Originally Posted by Sam Beckett Fan View Post
So when he asks her in The Leap Back if he'd ever made her feel betrayed and Catch a Falling Star instantly jumps out at the viewer (or at least at me) which was personal not in any way related to the leap, one must lift an eyebrow at her response. The probability that she knew better than to fault him for his memory loss and her own role in that as well as a possibility that she didn't want to put that guilt on him doesn't make much of a difference. The line still doesn't come across believably anymore than their relationship in general does.
Yeah, I don't think she really meant it. I think she just said that with the idea that it was over and done with and she wanted to move on and enjoy having her husband back. Why bring up or dwell on painful stuff when you can be making love under the stars? But I don't buy it that she didn't feel hurt by his actions, even if he couldn't help it because of his memory loss. She just chose not to dwell on it or burden him.

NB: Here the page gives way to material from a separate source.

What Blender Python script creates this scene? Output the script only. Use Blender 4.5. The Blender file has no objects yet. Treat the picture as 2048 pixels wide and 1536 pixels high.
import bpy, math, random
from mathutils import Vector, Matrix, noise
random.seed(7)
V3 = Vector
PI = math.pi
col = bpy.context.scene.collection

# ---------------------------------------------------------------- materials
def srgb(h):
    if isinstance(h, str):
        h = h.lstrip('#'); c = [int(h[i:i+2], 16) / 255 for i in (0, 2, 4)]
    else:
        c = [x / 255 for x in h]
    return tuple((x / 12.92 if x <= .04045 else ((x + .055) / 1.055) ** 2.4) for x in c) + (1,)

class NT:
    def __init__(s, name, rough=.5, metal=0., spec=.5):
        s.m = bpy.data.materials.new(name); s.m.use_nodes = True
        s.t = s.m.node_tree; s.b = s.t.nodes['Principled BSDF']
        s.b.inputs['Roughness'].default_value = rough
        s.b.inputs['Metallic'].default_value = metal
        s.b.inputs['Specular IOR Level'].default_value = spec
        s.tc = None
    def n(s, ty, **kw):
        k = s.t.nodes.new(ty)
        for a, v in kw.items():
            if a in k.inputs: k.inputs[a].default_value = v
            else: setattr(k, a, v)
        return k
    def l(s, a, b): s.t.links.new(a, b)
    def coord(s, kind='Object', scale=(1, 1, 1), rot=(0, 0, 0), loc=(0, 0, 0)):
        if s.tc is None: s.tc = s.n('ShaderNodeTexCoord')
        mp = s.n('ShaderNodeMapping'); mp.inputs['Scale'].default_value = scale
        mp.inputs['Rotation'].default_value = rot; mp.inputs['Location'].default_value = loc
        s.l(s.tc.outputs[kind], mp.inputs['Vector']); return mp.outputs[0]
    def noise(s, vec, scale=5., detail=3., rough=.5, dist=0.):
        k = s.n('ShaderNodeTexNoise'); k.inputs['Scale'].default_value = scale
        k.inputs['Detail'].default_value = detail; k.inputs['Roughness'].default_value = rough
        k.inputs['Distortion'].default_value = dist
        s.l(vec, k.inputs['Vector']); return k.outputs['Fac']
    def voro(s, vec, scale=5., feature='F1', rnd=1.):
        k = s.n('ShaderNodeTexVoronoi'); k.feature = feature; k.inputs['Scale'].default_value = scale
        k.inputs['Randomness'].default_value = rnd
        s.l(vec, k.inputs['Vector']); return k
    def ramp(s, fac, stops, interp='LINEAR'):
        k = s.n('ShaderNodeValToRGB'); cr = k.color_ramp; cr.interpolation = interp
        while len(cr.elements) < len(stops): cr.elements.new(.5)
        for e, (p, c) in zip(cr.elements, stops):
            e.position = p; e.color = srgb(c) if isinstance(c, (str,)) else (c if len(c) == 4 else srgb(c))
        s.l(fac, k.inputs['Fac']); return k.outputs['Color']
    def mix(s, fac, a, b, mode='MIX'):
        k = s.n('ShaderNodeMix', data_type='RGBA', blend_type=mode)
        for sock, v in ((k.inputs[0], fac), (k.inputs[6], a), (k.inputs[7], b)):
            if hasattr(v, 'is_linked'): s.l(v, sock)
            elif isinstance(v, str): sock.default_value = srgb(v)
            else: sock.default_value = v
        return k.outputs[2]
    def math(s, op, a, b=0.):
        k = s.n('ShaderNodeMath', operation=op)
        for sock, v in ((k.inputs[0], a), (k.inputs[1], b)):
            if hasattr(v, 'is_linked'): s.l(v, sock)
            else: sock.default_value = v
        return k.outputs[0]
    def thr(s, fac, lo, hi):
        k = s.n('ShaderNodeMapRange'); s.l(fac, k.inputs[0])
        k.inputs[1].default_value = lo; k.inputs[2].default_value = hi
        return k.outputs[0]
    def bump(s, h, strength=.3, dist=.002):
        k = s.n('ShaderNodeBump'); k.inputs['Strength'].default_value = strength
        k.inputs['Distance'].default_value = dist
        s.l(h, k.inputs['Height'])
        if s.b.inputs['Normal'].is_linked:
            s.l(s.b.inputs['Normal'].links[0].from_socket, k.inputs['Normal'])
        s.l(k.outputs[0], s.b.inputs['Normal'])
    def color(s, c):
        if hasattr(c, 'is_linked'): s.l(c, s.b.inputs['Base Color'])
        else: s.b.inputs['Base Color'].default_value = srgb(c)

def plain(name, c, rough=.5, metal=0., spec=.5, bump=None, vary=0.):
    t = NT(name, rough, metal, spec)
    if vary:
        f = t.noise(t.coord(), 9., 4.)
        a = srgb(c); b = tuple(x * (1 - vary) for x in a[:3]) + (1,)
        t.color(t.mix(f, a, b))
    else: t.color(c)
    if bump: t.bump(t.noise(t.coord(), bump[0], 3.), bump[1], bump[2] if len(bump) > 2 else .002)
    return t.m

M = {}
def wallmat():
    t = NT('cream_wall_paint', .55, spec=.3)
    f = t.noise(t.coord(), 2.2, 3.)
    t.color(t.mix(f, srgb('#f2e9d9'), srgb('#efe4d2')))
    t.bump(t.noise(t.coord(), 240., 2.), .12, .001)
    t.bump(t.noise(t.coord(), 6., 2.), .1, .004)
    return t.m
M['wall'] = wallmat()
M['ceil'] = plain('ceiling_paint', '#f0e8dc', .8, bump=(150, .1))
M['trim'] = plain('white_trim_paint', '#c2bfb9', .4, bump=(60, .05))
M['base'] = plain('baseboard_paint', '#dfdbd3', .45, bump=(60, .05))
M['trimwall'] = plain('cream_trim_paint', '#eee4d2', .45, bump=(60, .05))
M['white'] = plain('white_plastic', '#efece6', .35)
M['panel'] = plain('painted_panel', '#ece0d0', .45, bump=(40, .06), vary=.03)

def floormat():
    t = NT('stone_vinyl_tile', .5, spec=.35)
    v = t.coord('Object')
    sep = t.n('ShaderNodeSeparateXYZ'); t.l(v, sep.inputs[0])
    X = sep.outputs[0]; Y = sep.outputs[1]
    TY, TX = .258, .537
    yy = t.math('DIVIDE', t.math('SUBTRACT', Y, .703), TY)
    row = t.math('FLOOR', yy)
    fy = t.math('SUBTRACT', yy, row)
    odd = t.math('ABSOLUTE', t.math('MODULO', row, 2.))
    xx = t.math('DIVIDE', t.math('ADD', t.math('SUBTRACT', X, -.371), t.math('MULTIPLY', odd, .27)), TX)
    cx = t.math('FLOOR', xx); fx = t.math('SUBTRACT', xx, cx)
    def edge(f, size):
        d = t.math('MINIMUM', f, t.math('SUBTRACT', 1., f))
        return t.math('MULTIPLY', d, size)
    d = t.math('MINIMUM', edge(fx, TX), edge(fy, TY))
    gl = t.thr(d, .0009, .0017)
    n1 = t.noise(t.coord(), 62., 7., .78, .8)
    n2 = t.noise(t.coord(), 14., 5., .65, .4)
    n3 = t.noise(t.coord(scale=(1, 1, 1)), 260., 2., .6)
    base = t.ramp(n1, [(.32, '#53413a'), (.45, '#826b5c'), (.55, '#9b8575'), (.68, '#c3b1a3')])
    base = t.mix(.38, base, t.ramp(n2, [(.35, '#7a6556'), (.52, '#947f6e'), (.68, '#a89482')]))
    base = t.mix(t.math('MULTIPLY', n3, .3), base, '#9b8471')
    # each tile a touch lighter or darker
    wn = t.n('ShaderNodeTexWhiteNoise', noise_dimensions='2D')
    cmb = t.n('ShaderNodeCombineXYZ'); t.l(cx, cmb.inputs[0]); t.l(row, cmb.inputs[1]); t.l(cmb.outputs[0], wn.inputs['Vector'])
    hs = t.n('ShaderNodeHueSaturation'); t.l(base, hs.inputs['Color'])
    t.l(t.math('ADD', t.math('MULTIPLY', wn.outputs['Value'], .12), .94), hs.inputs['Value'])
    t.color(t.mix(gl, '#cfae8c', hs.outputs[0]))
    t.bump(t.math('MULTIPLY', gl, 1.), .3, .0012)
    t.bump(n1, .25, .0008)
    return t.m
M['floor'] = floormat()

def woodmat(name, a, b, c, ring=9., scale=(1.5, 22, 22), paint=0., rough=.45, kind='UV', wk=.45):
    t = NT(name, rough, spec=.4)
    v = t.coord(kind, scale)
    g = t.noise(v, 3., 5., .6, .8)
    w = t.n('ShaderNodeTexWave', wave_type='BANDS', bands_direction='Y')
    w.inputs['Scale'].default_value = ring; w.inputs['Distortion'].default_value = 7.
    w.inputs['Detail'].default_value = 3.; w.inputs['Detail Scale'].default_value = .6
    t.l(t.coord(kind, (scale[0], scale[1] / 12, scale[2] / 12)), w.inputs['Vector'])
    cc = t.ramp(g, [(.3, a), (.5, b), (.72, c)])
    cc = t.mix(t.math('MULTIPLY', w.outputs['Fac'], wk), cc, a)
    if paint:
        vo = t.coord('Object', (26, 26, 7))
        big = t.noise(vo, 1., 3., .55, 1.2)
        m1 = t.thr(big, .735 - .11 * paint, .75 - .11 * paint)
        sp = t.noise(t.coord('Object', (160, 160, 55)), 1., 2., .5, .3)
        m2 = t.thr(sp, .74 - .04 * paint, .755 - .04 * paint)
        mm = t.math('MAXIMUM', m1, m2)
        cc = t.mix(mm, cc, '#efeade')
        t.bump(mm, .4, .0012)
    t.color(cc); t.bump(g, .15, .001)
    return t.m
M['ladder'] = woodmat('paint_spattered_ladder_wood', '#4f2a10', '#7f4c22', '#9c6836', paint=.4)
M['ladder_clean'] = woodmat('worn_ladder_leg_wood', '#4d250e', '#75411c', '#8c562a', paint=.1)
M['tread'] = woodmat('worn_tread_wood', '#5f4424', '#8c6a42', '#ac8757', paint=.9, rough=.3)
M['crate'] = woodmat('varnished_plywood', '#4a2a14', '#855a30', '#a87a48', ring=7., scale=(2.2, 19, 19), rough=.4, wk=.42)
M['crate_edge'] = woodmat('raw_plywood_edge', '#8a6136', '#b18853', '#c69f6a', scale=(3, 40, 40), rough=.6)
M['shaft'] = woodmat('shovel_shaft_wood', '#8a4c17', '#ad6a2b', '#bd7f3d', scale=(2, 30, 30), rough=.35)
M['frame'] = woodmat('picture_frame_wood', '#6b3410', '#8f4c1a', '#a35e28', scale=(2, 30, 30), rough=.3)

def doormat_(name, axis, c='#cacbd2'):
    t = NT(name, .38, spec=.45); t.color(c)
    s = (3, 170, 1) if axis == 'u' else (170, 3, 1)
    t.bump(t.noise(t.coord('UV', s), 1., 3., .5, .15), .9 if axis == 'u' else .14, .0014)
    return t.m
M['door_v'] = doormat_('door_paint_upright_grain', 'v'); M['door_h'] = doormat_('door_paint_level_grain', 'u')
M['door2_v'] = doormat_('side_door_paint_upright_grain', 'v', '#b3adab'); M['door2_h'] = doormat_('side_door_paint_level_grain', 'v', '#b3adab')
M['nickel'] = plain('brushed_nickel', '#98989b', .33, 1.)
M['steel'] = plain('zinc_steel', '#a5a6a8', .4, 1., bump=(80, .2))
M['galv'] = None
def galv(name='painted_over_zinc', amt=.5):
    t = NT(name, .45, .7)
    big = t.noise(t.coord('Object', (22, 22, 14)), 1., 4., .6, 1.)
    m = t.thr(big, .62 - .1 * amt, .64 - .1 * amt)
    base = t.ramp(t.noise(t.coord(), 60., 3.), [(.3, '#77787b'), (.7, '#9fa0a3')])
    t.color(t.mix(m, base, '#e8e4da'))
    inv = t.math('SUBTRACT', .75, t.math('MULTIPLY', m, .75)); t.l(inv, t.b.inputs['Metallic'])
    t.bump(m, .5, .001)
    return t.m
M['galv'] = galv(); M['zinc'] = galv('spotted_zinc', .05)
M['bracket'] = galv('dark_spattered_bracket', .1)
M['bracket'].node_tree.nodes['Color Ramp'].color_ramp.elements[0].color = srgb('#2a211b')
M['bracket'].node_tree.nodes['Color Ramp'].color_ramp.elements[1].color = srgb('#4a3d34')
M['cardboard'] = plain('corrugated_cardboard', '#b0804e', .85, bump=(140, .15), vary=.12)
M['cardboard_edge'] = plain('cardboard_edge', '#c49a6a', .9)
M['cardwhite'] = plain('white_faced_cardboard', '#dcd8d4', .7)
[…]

On the other hand, this episode was written by Bellisario himself, and it may have been wishful thinking on his part.

Originally Posted by Sam Beckett Fan View Post
If there was another criticism I've got about The Leap Back, it's her line "I don't care" in regards to Al's peril. That gave her a contradicting selfishness that is understandably maddening to some folks, even myself. The same could be said of "It isn't fair Sam".
Two things about the "I don't care" line: first, I think that once again this is a case where Bellisario brought his own stuff into the writing; but second, taking the line itself at face value, I don't think Donna literally meant that she didn't care about Al and I don't think she was willing to allow him to die either. She was reacting in the moment. She was extremely upset, and she had every right to be. Her husband was lost to her, for all intents and purposes, for four years, and then when she finally got him back it wasn't even twenty-four hours and he had to leave her again, possibly (and as we know, definitely) to never return - and as was pointed out in the specific thread for the episode, Sam treated her pretty badly as he was about to leave, completely ignoring her until she made him tell her what he was doing.

As for the "It isn't fair, Sam" line: she's absolutely right. It isn't fair. Sam has been unfair. He is a good, caring man for the most part, but he's been unfair to the people closest to him, especially Donna.

Sam is selfish too, but people don't define the character by his selfishness; it's just one facet of a complex, well-realized character. Because Donna was so badly developed as a character I think a lot of people end up defining her by this one scene (and in fact she almost reads to me as nothing more than another trophy for Sam, like his Nobel prize, rather than a fully fleshed-out human character; I don't dislike the character, but I very much disliked the way the character was handled by the two writers of the episodes where she appears).